Not exactly a rousing endorsement, but the USGA bit and the Highlands Course hosted its first major, one that ended in dramatic fashion when Jerry Pate hit 5-iron from the rough on the final hole to within a foot to win.

But criticism of the course was loud and stinging. Hale Irwin called it a “joke” and said, “The U.S. Open should never come south again.”  

Redesigns by Arnold Palmer and Tom Fazio in the 1970s and 1980s helped. AAC hosted its first PGA Championship in 1981, with local favorite and Hall of Famer Larry Nelson winning his first major of three major titles. But by the early 90s the course looked like what it was: a hodgepodge of architectural styles cobbled together over two decades. 

Before the 2001 PGA Championship, the club called in Rees Jones, whose father had worked on the original layout. As part of bringing an “old course feel,” as Jones put it, he rebuilt all the greens, making many of them smaller and replacing many of the mounds with softer, more subtle movements. He also added a few more “ponds of some beauty.” 

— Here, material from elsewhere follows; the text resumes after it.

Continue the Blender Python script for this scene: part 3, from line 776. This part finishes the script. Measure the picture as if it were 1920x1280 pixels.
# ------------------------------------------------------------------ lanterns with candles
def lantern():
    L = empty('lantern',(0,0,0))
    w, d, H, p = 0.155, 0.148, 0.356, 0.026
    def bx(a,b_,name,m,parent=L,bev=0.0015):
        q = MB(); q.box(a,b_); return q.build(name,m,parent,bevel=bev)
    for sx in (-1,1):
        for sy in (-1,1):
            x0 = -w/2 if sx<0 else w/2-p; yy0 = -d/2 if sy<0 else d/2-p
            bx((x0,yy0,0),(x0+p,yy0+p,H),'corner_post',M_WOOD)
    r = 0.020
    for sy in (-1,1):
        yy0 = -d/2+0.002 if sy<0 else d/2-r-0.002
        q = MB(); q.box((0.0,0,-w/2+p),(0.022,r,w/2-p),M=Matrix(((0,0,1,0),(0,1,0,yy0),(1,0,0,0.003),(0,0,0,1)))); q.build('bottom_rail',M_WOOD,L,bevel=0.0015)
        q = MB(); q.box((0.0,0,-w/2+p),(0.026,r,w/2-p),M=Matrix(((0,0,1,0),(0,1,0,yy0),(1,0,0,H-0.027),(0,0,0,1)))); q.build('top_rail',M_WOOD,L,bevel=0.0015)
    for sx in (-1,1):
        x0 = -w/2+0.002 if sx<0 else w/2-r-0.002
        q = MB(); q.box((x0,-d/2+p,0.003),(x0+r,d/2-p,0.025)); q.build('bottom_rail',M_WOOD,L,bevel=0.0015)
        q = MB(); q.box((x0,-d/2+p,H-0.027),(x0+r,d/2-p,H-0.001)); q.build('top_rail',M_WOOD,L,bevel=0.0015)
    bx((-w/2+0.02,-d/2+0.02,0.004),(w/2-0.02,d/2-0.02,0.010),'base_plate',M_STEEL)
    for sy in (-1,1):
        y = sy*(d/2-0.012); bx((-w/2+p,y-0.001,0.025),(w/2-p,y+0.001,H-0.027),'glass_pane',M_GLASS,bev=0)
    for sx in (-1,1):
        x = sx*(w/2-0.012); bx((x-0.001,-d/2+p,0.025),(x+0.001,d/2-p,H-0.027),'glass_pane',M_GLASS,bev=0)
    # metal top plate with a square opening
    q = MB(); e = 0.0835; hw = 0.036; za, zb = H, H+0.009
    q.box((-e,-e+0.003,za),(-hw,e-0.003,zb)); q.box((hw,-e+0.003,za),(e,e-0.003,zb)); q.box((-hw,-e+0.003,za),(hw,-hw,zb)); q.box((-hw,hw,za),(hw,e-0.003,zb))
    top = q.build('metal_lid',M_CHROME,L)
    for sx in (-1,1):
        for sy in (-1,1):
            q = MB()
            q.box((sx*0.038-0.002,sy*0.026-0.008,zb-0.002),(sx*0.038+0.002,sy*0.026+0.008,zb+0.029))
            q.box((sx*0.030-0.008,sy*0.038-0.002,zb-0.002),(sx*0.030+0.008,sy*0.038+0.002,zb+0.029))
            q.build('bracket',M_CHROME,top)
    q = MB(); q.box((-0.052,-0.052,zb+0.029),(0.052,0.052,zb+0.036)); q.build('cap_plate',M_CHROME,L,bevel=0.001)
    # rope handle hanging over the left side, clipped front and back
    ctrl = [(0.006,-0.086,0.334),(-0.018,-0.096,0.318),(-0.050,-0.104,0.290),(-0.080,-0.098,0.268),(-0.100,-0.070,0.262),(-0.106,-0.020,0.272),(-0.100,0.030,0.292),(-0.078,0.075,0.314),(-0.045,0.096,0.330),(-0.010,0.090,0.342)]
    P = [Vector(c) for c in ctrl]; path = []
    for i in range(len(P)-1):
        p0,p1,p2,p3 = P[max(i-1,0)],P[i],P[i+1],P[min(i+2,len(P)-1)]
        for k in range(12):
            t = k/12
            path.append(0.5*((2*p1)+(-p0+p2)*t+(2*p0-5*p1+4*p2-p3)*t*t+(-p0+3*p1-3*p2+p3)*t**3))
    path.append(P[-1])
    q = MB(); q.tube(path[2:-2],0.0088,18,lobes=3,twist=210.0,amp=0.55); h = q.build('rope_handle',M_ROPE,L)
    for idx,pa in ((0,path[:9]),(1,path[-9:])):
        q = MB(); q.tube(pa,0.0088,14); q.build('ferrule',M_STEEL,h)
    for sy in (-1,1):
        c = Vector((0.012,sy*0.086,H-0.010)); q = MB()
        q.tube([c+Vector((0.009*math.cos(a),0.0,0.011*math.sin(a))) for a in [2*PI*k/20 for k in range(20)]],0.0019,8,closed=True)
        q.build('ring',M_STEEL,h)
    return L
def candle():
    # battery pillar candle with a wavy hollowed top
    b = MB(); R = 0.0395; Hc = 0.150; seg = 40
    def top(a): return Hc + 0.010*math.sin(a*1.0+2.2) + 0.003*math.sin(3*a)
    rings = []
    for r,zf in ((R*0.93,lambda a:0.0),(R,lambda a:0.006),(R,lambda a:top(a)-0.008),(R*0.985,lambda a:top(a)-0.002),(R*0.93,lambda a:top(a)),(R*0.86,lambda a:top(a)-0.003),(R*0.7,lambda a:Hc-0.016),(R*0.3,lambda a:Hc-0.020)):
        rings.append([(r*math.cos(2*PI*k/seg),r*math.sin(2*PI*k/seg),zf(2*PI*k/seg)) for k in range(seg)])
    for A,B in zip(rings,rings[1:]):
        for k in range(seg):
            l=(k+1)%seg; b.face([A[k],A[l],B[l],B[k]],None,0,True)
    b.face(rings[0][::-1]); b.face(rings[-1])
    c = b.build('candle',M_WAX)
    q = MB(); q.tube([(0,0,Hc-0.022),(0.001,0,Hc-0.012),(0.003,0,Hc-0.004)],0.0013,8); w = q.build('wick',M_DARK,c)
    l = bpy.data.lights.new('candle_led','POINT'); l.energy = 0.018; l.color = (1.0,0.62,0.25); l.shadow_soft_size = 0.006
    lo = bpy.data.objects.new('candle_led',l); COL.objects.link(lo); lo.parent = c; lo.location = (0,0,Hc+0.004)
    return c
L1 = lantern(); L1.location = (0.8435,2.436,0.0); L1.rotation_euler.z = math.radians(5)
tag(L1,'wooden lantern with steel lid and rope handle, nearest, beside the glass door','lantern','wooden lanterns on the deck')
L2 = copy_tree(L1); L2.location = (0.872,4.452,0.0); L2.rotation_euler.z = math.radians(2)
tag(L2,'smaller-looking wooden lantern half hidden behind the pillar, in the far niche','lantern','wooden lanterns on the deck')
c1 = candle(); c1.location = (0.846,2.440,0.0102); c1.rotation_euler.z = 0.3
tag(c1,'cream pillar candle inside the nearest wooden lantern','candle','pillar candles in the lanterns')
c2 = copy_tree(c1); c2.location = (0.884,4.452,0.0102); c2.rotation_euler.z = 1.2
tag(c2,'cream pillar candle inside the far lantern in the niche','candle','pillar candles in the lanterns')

The results were universally praised, and the Atlanta Athletic Club proved itself worthy of being a part of a major championship rotation, especially given the dramatic ending, where Toms holed a 10-footer on the final green to edge Phil Mickelson out by a single shot. 

Now, after another Rees Jones tweak, the course is ready to test the best the world again.

“Guys will recognize the holes, but they will not recognize the changes in the contours and the bunkering,” Mangum said. “Having Diamond Zoysia (grass) in the fairways and Tifton 10 (grass) in the rough, the light green versus the dark blue, the contrast is phenomenal. It looks different, and it’s certainly going to play different.” 

So, what score is going to win this year? 

Mangum shook his head and smiled. “I get asked that a lot,” he said. “I would be surprised if anybody gets to double digits (under par).”

Then he looked out over the 18th green, the site of so much major championship drama, and added, “Whoever wins better be driving it well. You have to play from the fairway. That’s all there is to it.”